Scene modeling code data
== == ==

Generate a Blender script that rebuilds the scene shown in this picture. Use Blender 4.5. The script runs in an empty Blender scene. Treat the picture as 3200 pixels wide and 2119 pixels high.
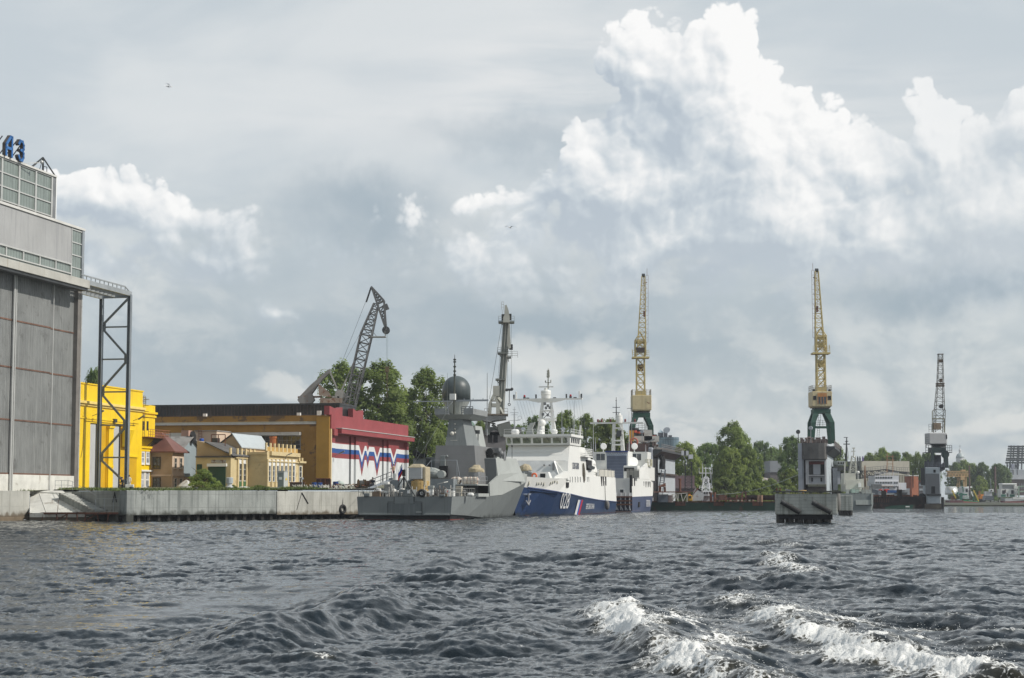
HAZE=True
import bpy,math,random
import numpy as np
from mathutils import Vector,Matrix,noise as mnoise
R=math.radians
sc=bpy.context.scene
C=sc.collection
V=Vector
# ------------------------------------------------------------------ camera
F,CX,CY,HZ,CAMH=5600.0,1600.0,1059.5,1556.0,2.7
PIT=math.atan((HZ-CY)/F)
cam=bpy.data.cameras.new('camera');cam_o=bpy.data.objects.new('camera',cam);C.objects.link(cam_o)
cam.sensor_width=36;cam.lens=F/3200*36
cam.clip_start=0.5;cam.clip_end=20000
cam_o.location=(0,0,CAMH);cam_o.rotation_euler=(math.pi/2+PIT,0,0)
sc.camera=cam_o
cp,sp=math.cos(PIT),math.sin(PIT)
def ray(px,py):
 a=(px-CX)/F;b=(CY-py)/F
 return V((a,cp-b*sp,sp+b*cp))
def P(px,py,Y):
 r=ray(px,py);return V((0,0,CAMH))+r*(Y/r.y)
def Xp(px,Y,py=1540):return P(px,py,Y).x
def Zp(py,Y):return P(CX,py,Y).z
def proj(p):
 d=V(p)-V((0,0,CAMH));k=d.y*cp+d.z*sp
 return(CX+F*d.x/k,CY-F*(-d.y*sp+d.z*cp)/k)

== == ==

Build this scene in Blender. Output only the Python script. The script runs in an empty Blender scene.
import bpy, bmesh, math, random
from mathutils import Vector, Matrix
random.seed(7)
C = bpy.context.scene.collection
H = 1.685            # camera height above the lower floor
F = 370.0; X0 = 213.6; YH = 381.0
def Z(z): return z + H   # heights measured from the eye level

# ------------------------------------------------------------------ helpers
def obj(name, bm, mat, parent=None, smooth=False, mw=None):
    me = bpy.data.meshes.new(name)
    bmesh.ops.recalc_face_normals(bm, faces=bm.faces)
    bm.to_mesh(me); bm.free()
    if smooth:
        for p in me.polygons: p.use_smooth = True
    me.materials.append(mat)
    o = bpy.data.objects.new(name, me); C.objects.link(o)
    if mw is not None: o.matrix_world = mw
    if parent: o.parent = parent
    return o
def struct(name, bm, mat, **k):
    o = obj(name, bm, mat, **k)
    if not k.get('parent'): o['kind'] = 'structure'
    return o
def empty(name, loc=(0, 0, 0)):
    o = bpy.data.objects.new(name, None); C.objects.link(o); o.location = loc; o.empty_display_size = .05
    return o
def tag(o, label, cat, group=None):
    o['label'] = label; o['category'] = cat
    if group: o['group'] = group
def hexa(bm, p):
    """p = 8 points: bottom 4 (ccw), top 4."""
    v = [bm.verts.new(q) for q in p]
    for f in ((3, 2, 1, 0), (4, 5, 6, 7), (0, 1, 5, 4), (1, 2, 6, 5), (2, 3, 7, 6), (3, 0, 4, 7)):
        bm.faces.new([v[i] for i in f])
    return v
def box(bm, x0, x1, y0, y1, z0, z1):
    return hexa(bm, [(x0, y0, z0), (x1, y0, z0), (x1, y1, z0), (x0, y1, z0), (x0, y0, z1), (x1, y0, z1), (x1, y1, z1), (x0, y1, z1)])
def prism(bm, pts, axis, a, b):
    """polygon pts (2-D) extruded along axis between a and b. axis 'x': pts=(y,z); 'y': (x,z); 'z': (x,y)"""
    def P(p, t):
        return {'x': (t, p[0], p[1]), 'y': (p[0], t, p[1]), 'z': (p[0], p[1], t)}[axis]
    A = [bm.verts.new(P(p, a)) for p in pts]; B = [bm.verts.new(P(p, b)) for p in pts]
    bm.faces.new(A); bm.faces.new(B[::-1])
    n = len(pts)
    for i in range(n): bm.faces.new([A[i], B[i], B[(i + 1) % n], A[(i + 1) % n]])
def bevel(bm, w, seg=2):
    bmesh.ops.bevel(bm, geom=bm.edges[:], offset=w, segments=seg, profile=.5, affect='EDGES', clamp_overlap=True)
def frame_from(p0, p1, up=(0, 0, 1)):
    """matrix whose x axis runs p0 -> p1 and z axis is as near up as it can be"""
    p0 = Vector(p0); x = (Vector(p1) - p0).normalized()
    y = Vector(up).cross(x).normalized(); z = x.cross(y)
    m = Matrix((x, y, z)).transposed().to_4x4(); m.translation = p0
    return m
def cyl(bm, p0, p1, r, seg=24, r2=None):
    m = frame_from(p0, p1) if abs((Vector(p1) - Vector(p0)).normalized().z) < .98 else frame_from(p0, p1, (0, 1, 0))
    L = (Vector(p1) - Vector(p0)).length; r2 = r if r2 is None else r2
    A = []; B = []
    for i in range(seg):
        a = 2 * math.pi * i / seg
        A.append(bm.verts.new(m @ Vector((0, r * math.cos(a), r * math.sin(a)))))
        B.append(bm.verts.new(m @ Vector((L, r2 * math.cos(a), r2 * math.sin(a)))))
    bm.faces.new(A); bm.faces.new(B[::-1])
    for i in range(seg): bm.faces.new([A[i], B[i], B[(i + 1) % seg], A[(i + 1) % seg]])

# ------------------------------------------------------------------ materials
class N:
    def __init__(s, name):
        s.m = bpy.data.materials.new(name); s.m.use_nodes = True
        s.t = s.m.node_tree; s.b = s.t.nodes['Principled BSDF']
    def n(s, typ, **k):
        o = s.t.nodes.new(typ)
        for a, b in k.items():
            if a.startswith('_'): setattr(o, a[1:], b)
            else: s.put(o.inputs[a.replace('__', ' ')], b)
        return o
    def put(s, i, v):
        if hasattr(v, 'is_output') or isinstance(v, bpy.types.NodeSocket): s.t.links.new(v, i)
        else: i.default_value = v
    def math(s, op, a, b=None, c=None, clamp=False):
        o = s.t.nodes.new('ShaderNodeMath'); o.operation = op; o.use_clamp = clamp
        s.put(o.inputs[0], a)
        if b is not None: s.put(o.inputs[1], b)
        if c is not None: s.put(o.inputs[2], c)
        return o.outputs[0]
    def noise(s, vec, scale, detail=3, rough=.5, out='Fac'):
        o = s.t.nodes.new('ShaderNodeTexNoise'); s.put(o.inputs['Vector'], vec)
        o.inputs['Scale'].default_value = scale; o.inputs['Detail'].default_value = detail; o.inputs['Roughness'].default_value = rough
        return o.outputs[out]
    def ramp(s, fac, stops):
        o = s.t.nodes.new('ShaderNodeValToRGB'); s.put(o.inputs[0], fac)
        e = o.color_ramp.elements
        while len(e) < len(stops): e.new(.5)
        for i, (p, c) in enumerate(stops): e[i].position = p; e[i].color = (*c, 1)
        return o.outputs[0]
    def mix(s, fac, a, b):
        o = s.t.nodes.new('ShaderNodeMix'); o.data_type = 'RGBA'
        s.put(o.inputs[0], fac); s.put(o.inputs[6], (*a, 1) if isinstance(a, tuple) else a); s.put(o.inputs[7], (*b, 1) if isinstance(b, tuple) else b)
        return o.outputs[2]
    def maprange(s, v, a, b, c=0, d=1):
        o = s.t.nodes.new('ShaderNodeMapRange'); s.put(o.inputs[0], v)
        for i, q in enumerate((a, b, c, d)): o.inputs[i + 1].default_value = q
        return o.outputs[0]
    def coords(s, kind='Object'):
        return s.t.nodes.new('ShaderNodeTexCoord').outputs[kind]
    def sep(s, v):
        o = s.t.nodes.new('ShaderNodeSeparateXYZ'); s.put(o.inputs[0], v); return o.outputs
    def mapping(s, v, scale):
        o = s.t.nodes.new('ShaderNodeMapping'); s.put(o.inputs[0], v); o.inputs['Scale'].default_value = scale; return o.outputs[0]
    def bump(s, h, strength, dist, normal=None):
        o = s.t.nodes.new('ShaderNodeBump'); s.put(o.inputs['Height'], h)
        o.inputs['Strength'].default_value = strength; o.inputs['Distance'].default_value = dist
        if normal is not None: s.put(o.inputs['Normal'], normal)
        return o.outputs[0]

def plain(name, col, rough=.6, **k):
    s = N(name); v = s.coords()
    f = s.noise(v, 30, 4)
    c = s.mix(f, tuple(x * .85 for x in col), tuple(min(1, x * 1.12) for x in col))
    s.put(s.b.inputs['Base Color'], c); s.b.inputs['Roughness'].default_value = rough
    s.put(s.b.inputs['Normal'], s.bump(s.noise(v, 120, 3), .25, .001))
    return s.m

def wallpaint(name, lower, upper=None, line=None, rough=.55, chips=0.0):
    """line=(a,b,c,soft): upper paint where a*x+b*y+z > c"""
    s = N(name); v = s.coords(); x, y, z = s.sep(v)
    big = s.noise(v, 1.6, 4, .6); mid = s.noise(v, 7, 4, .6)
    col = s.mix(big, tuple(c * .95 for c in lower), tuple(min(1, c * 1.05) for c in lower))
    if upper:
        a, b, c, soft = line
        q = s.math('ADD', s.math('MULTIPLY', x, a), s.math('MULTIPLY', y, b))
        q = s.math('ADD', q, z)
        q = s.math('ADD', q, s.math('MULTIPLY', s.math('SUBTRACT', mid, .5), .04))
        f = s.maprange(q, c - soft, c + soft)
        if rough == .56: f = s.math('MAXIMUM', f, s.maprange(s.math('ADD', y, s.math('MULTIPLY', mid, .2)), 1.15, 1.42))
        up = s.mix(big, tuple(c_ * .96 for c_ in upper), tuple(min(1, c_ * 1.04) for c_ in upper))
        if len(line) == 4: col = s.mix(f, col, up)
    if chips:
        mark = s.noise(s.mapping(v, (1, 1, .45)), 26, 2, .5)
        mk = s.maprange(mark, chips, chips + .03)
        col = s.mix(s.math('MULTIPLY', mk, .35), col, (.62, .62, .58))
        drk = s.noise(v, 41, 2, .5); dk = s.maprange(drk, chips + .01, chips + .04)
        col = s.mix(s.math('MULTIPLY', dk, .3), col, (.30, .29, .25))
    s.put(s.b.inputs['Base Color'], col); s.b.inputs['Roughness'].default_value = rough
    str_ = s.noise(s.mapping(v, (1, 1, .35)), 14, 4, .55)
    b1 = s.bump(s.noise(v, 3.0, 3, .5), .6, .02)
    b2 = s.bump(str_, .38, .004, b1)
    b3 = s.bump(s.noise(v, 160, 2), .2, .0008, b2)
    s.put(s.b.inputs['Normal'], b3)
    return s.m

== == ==

:: Stated goal ::
Solely the line containing "Build this scene", the line containing "def Z(z): return", and the lines between them are to be given again, exactly as written.

:: Correct answer ::
Build this scene in Blender. Output only the Python script. The script runs in an empty Blender scene.
import bpy, bmesh, math, random
from mathutils import Vector, Matrix
random.seed(7)
C = bpy.context.scene.collection
H = 1.685            # camera height above the lower floor
F = 370.0; X0 = 213.6; YH = 381.0
def Z(z): return z + H   # heights measured from the eye level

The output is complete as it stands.